A pesar de que éramos completamente ajenos a esa realidad, acabamos de conocer de boca del capitán de los siete mares que recientemente hemos atravesado con éxito el cabo de Hornos.
En esa encrucijada de océanos, escribía el chileno Coloane Cárdenas, el diablo está fondeado con un par de toneladas de cadenas, que él arrastra, haciendo crujir sus grilletes en el fondo del mar en las noches tempestuosas y horrendas, cuando las aguas y las oscuras sombras parecen subir y bajar del cielo a esos abismos.
De lo ocurrido durante la travesía y de las penurias que han acompañado al viaje, la versión ofrecida por Mariano Rajoy en el Congreso de los Diputados no ha arrojado ningún detalle.

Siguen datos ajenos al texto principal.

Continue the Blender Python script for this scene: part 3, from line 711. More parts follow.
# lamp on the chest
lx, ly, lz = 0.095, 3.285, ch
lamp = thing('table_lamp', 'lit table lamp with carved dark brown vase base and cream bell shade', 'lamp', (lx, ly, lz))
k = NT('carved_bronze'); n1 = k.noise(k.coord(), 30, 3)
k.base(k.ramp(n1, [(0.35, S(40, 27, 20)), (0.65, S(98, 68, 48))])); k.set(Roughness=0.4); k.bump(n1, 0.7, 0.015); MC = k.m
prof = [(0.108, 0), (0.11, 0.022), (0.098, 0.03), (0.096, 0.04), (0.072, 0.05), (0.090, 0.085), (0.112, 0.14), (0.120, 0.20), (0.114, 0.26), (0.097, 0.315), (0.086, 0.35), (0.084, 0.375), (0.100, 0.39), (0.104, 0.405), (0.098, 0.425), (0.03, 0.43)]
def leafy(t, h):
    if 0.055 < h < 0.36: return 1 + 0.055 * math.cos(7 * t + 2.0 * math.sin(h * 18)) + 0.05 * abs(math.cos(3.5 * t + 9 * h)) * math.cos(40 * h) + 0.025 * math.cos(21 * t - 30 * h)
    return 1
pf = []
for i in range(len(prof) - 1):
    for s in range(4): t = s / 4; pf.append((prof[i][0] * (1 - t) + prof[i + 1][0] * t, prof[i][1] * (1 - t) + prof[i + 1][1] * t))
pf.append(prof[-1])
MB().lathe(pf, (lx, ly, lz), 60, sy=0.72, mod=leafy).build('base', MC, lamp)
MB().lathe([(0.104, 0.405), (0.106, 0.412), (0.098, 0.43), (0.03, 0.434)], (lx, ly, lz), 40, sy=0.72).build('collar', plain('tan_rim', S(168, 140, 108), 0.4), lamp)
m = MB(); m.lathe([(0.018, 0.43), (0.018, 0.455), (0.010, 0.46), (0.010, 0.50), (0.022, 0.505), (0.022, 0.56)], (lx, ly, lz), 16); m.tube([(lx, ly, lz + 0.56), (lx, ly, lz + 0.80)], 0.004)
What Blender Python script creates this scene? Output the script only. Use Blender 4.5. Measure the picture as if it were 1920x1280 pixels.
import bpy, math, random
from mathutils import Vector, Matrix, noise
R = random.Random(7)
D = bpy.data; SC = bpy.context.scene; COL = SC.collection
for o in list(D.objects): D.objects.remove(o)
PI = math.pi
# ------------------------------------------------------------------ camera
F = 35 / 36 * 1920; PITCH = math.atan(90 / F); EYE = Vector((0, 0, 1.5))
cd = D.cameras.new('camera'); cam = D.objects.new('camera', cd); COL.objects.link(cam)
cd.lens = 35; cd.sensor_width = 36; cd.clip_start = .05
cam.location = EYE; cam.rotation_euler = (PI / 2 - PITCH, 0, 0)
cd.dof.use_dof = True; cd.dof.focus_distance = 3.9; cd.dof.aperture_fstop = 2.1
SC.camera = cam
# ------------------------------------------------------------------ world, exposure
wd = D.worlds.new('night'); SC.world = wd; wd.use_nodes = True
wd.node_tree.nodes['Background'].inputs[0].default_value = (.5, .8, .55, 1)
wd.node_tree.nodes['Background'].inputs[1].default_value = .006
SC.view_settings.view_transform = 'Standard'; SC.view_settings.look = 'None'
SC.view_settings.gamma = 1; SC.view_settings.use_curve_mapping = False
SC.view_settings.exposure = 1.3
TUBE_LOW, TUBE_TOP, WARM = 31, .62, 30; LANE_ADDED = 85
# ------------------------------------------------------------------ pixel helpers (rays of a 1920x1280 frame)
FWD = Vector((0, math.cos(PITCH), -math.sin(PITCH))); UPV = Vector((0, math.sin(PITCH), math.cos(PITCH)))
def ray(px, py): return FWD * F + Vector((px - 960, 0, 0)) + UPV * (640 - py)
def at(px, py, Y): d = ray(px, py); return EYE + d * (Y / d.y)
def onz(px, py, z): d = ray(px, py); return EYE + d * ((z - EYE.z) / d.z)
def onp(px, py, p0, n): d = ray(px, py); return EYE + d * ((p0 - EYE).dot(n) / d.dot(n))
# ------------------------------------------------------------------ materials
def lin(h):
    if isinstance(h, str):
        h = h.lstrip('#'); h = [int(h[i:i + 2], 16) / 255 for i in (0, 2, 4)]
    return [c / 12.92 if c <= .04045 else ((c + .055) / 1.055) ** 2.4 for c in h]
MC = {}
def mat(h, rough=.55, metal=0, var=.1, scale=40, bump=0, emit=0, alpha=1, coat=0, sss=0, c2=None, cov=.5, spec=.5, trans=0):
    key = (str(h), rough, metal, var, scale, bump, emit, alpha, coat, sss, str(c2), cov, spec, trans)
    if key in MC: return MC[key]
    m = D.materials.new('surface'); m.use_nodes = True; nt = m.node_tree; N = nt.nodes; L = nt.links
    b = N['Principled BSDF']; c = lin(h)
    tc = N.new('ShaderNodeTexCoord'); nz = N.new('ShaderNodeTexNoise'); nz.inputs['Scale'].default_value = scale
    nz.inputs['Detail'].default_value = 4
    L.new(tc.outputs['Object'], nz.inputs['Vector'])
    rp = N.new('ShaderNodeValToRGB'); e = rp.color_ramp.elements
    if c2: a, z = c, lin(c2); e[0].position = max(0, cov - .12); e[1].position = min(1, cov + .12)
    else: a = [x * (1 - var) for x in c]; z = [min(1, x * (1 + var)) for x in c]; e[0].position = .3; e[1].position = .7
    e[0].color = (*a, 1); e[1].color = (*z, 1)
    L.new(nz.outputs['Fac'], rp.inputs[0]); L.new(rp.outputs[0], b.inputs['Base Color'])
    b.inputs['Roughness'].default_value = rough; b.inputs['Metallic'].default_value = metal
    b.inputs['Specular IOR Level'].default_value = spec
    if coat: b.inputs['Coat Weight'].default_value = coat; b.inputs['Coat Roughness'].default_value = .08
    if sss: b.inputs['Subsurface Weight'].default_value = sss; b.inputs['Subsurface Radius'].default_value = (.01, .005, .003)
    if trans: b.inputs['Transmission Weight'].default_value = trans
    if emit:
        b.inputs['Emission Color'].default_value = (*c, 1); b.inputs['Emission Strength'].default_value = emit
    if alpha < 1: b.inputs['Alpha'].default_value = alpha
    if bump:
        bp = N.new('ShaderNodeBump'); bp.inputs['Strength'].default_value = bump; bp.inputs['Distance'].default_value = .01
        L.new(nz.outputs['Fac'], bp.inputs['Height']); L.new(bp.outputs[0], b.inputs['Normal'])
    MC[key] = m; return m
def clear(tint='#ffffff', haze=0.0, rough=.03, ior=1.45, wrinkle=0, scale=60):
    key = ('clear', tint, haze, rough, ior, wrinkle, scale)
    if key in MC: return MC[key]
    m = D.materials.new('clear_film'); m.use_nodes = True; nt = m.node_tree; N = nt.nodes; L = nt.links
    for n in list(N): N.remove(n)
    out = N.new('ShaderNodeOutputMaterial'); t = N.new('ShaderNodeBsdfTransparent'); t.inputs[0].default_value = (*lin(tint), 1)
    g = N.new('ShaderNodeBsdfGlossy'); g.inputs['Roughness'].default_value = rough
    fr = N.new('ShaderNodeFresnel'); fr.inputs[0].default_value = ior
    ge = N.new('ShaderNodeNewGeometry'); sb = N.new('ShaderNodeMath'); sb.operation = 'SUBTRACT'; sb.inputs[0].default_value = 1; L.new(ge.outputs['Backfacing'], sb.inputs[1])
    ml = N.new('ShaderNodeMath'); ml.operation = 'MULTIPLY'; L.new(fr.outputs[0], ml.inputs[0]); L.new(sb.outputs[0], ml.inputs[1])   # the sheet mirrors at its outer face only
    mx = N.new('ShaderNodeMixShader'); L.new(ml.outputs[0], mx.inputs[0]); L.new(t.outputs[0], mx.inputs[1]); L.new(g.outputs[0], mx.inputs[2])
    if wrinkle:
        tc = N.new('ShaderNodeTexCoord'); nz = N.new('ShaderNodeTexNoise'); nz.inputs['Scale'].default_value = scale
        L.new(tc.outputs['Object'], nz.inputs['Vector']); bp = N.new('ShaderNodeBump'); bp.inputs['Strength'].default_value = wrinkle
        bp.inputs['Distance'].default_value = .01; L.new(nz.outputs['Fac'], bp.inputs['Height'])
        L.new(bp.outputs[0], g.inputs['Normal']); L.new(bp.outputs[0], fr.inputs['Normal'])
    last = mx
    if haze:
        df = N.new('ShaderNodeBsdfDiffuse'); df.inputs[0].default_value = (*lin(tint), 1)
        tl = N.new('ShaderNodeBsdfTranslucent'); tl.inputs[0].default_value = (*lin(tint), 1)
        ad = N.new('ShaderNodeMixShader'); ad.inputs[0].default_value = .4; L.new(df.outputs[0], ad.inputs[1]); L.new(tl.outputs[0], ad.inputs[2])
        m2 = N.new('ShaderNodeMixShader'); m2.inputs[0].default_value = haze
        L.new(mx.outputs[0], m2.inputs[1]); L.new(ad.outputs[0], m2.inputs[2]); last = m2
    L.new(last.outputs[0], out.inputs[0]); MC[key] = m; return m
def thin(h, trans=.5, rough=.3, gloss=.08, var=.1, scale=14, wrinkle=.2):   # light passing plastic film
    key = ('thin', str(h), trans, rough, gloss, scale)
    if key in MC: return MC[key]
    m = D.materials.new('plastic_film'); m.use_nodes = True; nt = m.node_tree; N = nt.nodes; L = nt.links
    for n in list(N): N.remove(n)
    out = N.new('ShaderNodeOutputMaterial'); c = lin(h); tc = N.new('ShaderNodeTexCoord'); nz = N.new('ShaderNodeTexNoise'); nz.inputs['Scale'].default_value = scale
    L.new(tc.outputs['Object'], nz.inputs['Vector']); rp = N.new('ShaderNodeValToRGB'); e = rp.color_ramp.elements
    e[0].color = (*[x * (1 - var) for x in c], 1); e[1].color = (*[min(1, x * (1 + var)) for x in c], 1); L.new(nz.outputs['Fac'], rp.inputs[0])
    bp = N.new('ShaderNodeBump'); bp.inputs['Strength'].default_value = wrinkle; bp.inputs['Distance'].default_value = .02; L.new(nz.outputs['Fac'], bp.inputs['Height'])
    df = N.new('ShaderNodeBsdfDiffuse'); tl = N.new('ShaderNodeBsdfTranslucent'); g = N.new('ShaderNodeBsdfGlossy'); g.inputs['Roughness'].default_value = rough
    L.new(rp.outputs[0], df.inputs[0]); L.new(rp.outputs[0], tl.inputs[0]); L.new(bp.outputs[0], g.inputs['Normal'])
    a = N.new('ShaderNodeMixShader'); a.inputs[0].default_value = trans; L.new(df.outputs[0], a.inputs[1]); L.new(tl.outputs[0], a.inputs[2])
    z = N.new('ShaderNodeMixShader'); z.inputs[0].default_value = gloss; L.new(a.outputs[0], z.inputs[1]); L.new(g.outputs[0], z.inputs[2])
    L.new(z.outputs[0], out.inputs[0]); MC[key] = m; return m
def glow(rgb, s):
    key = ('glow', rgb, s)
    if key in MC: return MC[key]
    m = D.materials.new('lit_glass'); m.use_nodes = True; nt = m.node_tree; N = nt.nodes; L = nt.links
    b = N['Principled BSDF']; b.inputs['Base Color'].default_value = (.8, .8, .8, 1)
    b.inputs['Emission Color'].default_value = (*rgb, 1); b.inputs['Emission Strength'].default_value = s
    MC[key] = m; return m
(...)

Ni hizo recuento de las bajas ni tampoco de las naves que sucumbieron en el punto más austral de América. Sin embargo, por las crónicas, sí sabemos que en el camino se ha quedado sin empleo una buena parte del pasaje; se han derogado derechos y los tributos a los que hay que hacer frente han empobrecido a la tripulación.
En el fin del mundo, como también se conoce a la Tierra de Fuego que bordea el cabo de Hornos, es muy famoso el paso de Drake.
Al tramo de mar que separa América del Sur de la Antártida, le dio nombre un marinero inglés que pasó por pirata para las autoridades españolas mientras que en Inglaterra alcanzó la categoría de corsario.
Aunque a veces se confunden ambos términos, la diferencia entre una y otra distinción radica en que los últimos – los corsarios- podían hacer lo mismo que los primeros -los piratas- pero sin quebrantar la ley.
Para ello, contaban con el amparo del gobierno que les expedía un permiso especial para desarrollar esa lucrativa actividad.
Más de quinientos años después, los españoles seguimos sufriendo esa misma patente de corso pero con el agravante de que es nuestro propio gobierno quién ha decidido saltarse todas las reglas del mar.